December 8, 2015 Rainmaker

Offering Help

Do a quick search on the Internet for how to ask for help and you will find countless articles describing why it is so difficult to do so.  What if instead of requiring people to become better at asking for help, we became better at offering it? –

By pooling money together with those you know BEFORE needs are identified, you’re freed to look for opportunities to help. When money has specifically been set aside to help people, it becomes easier to do so. Even though you might be willing to help, it’s still difficult for people you know to reach out in their time of need. That’s why we’ve made it the norm for members to reach out first and offer assistance.

The following tips are offered as ways to know when/how to offer help:

  • Pick up on cues —  don’t be afraid to ask questions.
  • If at all possible, avoid phone conversations and emails and have your conversation in person and in private.
  • Acknowledge your own limitation in seeing something correctly.
  • Be straightforward. share a personal story, but do not micromanage or be manipulative.
  • Say thank you when someone has shared something sensitive.  When someone has entrusted you with a sensitive situation, it is meant to be carried carefully.
  • Share the story of Common Change and specifically your group.  Ask for permission to share the requests and let them know that there’s no guarantee but you would like to at least ask.

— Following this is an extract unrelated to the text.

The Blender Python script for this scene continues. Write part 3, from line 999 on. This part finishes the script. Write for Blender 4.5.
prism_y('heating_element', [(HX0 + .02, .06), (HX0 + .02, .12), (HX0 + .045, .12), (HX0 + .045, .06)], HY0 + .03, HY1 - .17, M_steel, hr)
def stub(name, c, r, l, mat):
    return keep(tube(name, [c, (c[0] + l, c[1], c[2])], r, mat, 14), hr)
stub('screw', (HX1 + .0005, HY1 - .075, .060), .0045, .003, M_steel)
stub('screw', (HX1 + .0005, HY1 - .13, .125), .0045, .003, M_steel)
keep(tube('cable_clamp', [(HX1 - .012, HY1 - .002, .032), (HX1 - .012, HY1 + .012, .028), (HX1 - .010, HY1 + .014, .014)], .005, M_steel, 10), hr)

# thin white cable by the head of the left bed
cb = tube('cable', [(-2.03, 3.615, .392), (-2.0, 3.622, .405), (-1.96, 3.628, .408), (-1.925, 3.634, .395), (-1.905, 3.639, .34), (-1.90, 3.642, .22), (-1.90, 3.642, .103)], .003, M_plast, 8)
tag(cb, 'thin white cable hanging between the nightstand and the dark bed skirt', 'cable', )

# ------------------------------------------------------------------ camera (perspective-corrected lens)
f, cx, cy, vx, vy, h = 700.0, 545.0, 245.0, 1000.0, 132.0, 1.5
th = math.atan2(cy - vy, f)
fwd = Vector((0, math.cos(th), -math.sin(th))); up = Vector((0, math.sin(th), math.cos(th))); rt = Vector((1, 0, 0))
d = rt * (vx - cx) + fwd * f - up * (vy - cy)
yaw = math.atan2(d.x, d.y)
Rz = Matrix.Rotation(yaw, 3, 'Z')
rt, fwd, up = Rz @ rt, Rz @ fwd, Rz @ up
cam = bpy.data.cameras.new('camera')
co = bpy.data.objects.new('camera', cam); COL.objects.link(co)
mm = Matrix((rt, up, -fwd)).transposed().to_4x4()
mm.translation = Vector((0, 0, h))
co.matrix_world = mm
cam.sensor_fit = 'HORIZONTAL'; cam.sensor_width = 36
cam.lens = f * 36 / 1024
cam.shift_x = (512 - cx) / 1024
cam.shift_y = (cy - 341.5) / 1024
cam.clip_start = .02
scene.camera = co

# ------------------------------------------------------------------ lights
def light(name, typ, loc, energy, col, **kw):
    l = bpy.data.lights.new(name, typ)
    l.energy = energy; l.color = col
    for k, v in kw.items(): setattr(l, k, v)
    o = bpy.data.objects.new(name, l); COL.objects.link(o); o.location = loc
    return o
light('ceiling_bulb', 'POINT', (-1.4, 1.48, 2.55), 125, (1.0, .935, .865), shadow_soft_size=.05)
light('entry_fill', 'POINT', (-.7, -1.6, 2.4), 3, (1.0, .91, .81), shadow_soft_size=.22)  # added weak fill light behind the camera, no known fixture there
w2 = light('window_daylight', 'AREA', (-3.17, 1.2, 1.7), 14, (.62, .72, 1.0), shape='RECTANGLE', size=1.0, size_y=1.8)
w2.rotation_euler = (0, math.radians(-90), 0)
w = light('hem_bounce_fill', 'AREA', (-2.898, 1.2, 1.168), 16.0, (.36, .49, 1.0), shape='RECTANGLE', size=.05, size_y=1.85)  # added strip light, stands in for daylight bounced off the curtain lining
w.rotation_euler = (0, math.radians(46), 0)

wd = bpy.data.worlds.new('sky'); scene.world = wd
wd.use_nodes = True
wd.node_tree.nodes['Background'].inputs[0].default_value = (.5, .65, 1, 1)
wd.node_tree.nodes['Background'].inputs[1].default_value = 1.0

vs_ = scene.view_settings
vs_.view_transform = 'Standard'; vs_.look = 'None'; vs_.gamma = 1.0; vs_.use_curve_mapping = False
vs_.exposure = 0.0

One of the most amazing aspects of group giving is that it changes the way we react to other peo­ples’ needs. Instead of ignoring or shying away from needs for lack of resources, we get to proactively look for and respond to the needs around us, because we know that we have resources to meet them. Here are a couple helpful hints on finding needs and meeting them well as a group:

  1. Focus on people that someone in your group has a personal relationship with. We call this the principle “One Degree of Separation.”
  2. Don’t be afraid to ask questions that feel uncomfortable. Often we shy away from questions about mon­ey, but remember that people are probably more afraid to ask you for help than you are to ask them if they need it, so if you don’t ask, you might never know.
  3. When exploring a potential need, ask specific questions about the need. Meeting general needs that are large and vague can overwhelm the group and the process. When a person posts with very specific information about a specific opportunity, it helps the group to function better.